Von Stephan Lina | 07.01.2019
    Kaffeetasse umgeben von Kaffeebohnen
    Nestlé investiert in Mexiko mehr als 150 Millionen Dollar in eine neue Fabrik zur Verarbeitung von Rohkaffee (imago/chromorange)
    Es sollte eine Art vorweihnachtliche Bescherung werden. Vor laufenden Kameras traf sich Mexikos neuer Präsident Andres Manuel Lopez Obrador im Dezember mit Top-Managern von Nestlé zum Frühstück. In einem barocken Prunksaal des Präsidenten-Palastes wurde dann eine große Investition angekündigt. In der Hafenstadt Veracruz will der Schweizer Konzern in den kommenden Jahren mehr als 150 Millionen Dollar in eine neue Fabrik zur Verarbeitung von Rohkaffee investieren. Lopez Obrador sprach von einem Meilenstein für die strukturschwache Region:
    "Wir müssen noch mehr Investitionen anziehen. Wo investiert wird, geht es den Leuten gut. Und das bedeutet gesellschaftlichen Frieden. Deshalb wollen wir noch mehr Investoren motivieren, etwas für das Wachstum im Südosten Mexikos zu tun. Denn dort ist die Wirtschaft seit Jahren nicht mehr gewachsen."

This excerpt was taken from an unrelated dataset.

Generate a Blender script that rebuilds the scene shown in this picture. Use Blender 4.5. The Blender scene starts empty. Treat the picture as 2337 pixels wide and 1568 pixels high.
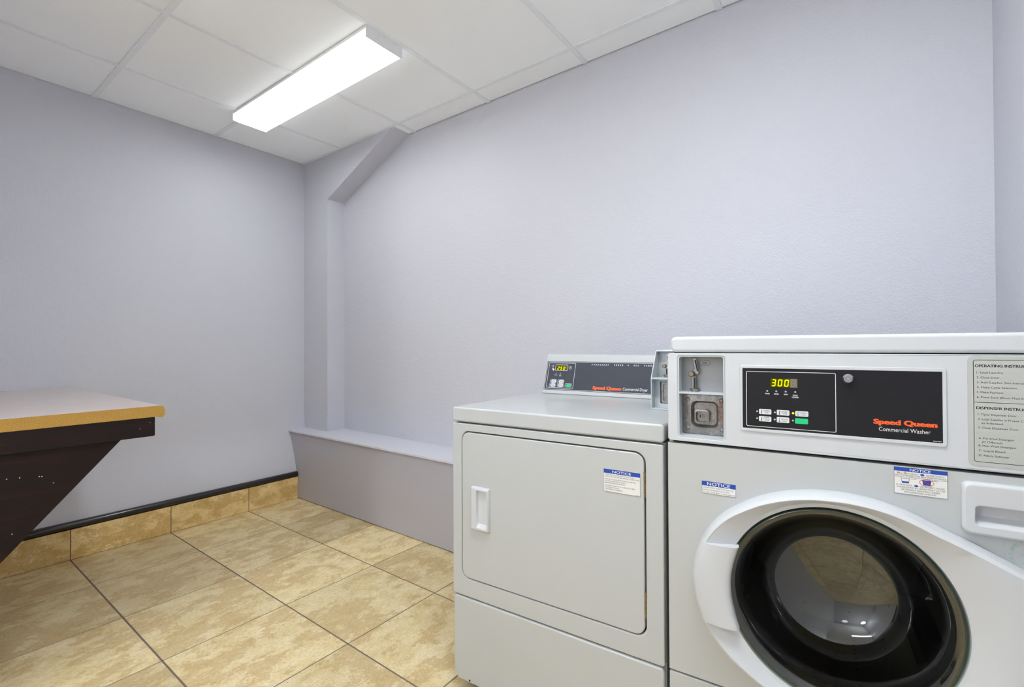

    Lächelnd und kopfnickend saß Fausto Costa daneben. Der Nestlé-Landeschef für Mexiko betonte die Dimensionen der neuen Fabrik. Sie schaffe direkt und indirekt mehr als 3.000 Arbeitsplätze. Zudem mache sie das Land konzernweit zur Nummer Eins. Aussagen, die die Öffentlichkeit in Mexiko gerne hört, wo man sich oft durch die USA, den großen Nachbarn im Norden gedemütigt fühlt:
    "Heute ist Brasilien für uns das wichtigste Kaffeeland. Aber mit dieser Investition wird Veracruz und damit Mexiko unser weltweit größter Standort für die Produktion von Kaffee."
    Eine Art Marshall-Plan für den armen Süden
    Die Kaffeefabrik von Nestlé ist ein wichtiger Baustein in den Plänen von Mexikos neuer Regierung. Sie hat gerade eine Art Marshall-Plan für den armen Süden des Landes angekündigt und will im großen Stil Investoren anziehen. Dabei stößt sie aber auch auf Widerstand. So kommt Nestlés Ankündigung bei vielen Kaffee-Produzenten nicht gut an. Der nationale Bauernverband ANEC etwa befürchtet, dass die Kleinbetriebe an den Rand gedrängt werden. Laut ANEC gibt es in Mexiko 700.000 solcher Betriebe, die oft weniger als einen Hektar Land bewirtschaften. Sie gerieten durch Konzerne wie Nestlé unter ruinösen Preisdruck. Es gehe nicht mehr um Qualität und faire Preise, sondern nur noch um Billigproduktion. Eine solche Entwicklung sieht Manuel García Estrada schon seit längerem, der Chef der Entwicklungsorganisation ACDR:
    "Ein großes Kaffee-Imperium bedeutet Sklaverei für die Produzenten. Die Konzerne sichern sich die Ernte über Optionen. Sie bestimmen die Preise, sie geben die Qualität vor, sie schreiben vor, welcher Kaffee erzeugt wird, wie er getrunken wird, und wie er eingekauft wird."
    Die Kleinbauern fordern deshalb landesweite Standards für Qualität und entsprechende Preise, um ihre Existenz zu sichern. Außerdem befürchten Kritiker den massenhaften Einzug von Gentechnik auf Anbauflächen, wo für Nestlé produziert wird. Diese aber könnte anliegende Plantagen kontaminieren, wo hochwertiger Biokaffee angebaut wird und diesen ruinieren.